Nonetheless, the parallel criminal proceedings, initiated against the petitioner seeking his prosecution based on the departmental proceedings,continued.

In the aforesaid background, the petitioner Santosh Talpade would urge before the High Court that in absence of any departmental proceedings, prosecution of the present petitioner cannot be continued. Support is drawn from the Judgment of the Apex Court in the matter of Radheshyam Kejriwala Vs. State of W.B. - 2011-TIOL-19-SC-FEMA , particularly findings recorded in paragraph nos. 25, 26, 29 to 31, 39 & 47.Inasmuch as it is submitted that criminal prosecution against the petitioner cannot be continued.

The counsel for the Revenue submitted that the Customs Appeal was withdrawn by the Revenue only because there was a policy of the Union of India not to proceed ahead with such appeals; that independent of the departmental proceedings, prosecution can be justified.

The High Court inter alia observed -

+ Fact remains that criminal prosecution of the petitioner is based on some departmental proceedings which were formed to be basis for taking out Customs Appeal before the Division Bench of this Court which already stood withdrawn upon the request of the Revenue as is apparent from the order dated 10/04/2017.
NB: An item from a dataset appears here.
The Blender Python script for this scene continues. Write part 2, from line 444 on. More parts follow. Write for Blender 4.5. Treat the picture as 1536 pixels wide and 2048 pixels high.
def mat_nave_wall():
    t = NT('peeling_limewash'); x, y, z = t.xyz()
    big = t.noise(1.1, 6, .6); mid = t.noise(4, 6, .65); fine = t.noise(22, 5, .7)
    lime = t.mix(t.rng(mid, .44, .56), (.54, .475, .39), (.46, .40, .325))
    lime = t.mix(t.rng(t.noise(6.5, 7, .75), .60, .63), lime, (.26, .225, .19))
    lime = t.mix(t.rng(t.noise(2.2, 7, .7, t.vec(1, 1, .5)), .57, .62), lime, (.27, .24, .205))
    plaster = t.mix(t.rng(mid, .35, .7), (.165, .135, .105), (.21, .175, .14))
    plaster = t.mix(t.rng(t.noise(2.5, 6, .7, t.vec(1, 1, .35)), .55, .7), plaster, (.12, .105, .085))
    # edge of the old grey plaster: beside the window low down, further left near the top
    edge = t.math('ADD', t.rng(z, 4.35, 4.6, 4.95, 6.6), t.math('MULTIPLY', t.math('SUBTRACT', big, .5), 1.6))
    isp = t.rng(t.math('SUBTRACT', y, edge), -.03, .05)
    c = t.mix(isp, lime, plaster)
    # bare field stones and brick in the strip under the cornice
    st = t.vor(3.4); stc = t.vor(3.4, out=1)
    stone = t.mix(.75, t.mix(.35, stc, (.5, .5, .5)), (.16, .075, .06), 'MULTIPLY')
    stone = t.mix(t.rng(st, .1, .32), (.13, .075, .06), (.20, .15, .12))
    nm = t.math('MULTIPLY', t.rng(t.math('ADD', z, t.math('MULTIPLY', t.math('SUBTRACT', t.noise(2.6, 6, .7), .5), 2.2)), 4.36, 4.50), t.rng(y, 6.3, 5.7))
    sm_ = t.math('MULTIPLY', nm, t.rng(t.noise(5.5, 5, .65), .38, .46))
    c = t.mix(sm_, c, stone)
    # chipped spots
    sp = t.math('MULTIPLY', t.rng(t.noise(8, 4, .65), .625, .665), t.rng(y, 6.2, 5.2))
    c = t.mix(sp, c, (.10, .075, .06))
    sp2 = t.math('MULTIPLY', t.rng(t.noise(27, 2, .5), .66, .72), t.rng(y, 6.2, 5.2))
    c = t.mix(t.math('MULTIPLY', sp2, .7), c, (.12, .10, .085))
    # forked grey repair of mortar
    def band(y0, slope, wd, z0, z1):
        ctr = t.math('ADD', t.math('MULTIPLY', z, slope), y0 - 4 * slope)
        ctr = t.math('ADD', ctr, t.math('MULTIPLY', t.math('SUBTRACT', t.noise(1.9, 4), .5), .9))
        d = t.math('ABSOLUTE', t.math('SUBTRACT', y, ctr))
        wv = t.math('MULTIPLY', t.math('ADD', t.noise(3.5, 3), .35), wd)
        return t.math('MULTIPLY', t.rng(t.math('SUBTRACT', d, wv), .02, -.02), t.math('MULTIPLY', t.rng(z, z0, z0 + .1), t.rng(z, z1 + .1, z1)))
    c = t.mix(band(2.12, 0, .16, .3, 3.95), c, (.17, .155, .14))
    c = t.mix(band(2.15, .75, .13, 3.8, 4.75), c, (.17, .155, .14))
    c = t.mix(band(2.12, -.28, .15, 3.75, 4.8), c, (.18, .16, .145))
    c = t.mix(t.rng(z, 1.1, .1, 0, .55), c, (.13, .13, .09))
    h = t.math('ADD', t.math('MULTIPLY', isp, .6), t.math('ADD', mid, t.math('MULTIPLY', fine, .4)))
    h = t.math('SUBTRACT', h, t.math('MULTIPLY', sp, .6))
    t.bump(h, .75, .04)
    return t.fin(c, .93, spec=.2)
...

+ Once the basis for such prosecution being departmental proceedings have already come to an end in favour of the petitioner and against Revenue, the issue, in my opinion is squarely governed by the Judgment of the Apex Court in the case of Radheshyam Kejriwal [Cited supra].

+ I hardly notice any substance in the submissions made by the counsel for the respondent Revenue that inspite of the departmental proceedings having come to an end finally against the petitioner, still criminal prosecution against him under the Customs Act will continue.

In fine, the prosecution initiated against the petitioner in Criminal Complaint no. 43/S/2013 pending on the file of Chief Metropolitan Magistrate, Esplanade, Mumbai was quashed and set aside with consequential reliefs.